** What to do **
Write out again, unaltered, the lines from the start through the line containing "COL = SC.collection".
::::
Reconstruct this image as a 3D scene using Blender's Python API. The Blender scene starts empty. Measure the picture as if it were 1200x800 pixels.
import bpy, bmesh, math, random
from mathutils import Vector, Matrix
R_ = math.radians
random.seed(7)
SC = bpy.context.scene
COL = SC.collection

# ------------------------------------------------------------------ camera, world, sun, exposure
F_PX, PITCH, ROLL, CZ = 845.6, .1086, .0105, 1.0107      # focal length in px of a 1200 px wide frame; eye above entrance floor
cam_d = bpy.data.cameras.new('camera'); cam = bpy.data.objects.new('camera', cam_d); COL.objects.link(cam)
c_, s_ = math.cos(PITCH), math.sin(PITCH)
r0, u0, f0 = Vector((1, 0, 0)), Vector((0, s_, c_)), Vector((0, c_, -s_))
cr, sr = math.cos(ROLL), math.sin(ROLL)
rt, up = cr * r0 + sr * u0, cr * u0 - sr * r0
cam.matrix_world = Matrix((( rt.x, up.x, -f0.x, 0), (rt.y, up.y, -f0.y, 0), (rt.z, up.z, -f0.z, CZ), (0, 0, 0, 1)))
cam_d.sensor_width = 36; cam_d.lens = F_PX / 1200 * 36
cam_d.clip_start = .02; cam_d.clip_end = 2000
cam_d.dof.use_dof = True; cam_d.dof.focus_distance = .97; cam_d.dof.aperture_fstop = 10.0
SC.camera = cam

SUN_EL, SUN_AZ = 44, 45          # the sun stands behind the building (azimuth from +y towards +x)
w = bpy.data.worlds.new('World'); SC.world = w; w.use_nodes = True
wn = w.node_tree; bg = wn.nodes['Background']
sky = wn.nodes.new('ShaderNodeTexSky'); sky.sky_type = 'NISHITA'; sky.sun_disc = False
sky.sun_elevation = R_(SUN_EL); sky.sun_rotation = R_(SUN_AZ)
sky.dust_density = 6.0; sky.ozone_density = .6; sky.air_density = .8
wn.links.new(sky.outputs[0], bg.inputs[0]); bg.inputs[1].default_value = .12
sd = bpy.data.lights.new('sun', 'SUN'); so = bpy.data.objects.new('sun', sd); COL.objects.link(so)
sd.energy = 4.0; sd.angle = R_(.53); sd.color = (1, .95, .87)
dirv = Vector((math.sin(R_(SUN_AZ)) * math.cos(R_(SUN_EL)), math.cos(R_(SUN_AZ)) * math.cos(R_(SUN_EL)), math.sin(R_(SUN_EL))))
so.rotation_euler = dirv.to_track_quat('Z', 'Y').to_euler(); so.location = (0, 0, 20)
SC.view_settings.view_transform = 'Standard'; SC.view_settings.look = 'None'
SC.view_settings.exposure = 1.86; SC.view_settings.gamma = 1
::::
** Exercise solution **
Reconstruct this image as a 3D scene using Blender's Python API. The Blender scene starts empty. Measure the picture as if it were 1200x800 pixels.
import bpy, bmesh, math, random
from mathutils import Vector, Matrix
R_ = math.radians
random.seed(7)
SC = bpy.context.scene
COL = SC.collection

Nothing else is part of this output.